(Disclaimer: I'm a developer, not a DBA)
We have SQL Server 2005 merge replication set up to replicate between two active/active geographically-separated nodes for resilience in a legacy system.
I don't know whether it's easy to monitor; outside of my remit.
It creates triggers on every table to do the publish/subscribe mechanism, each of which calls its own stored procedure.
In our case, it was set up to use identities 1-1bn in node 0, 1bn-2bn in node 1 to avoid identity collisions (rather than use a composite key of NodeId + EntityId for each table, or change keys to be GUIDs, for example).
I think the replication latency is around 15s (between London and New York over dedicated bandwidth).
It is a huge pain to work with:
- It took a highly paid contractor a year to set it up (granted, part of this was due to the legacy nature of the DB design)
- We lack anyone in-house with the expertise to support it (the in-house DBA we had took ~6 months to learn it, and has since moved on)
- Schema updates are now painful. From what I understand:
- Certain updates must be performed on only one node; replication then takes care of figuring out what to do on the other node(s)
- Certain updates must be performed on both nodes
- Data updates must be performed on one node only (I think)

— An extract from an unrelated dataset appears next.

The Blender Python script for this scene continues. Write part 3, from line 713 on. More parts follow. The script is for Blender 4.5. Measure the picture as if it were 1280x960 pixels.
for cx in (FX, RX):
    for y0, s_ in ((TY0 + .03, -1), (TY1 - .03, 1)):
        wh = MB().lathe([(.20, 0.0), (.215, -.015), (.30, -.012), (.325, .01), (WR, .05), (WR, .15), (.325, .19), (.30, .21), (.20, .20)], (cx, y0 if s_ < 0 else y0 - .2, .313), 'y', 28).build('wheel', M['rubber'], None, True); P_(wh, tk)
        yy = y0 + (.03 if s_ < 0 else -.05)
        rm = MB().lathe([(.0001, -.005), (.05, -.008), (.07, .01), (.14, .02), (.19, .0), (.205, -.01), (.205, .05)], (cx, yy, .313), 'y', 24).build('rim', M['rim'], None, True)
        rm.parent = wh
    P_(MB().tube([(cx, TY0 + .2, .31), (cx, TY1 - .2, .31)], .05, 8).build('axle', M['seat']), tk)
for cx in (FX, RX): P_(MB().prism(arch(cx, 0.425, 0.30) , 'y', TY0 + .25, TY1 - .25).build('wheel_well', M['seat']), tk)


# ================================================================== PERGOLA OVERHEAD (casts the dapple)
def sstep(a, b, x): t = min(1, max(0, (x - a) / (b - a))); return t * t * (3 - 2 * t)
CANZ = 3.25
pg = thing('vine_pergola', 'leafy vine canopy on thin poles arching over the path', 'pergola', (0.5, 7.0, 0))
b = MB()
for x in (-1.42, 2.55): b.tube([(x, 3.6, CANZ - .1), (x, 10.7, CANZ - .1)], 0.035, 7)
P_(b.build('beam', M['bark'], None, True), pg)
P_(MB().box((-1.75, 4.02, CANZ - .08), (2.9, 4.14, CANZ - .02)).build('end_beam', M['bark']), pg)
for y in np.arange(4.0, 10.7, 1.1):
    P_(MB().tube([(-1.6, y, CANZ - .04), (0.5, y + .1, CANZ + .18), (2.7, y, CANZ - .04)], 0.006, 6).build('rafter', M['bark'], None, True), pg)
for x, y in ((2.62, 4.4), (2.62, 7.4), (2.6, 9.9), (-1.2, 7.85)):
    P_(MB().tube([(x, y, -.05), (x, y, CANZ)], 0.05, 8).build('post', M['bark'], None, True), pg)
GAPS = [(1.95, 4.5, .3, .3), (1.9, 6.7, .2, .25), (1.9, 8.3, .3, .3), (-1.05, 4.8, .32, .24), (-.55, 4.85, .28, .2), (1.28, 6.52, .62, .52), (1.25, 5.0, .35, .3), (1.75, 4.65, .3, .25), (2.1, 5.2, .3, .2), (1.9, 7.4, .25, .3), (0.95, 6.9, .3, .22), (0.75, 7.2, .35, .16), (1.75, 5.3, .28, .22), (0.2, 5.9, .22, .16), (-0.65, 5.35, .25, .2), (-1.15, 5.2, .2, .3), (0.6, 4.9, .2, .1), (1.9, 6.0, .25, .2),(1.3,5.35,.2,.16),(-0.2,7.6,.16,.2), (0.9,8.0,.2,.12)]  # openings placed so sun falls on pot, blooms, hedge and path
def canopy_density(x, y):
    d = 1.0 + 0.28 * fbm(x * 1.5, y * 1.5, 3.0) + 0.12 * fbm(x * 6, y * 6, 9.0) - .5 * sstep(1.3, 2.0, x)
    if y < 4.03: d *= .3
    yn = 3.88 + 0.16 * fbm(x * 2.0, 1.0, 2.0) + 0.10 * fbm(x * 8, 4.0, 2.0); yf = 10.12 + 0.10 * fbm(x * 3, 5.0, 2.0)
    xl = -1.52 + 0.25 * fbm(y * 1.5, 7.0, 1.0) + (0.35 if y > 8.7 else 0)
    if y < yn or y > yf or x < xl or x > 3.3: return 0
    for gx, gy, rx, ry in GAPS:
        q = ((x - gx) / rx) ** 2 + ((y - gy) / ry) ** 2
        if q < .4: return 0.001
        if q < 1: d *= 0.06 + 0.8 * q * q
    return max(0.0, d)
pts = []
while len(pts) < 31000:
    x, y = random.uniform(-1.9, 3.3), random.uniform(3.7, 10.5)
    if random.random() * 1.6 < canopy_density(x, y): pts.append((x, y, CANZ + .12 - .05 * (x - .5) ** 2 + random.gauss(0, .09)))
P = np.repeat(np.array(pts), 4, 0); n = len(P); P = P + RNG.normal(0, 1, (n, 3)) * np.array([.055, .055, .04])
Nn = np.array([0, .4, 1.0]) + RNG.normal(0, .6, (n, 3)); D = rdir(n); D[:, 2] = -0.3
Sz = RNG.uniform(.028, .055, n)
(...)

- All updates now take significantly longer to perform - from the split-second it takes to run a DDL change-script to ~30 minutes
- I don't know for sure, but I think the bandwidth requirement for replication is very high (in the MBit/s range)
- It introduces many "noise" objects (3 sprocs per table, 3 triggers per table) into the DB, making it inconvenient to find in the object explorer the item that one wants to work on.
- We will never set up a third node for this system, based largely on the perceived difficulty and added pain it would introduce at deployment-time.
- We also now lack a staging environment that mirrors production, because it's too painful to set up.
- Anecdotal: The DBA doing the setup would frequently curse the fact that it was an "MS v1" he was being forced to work with.
- Dimly remembered: The DBA needed to raise several priority support tickets to get help from MS directly.
Granted - some of the pain involved is due to our specific environment and not having in-house talent to support this setup. Your mileage may vary.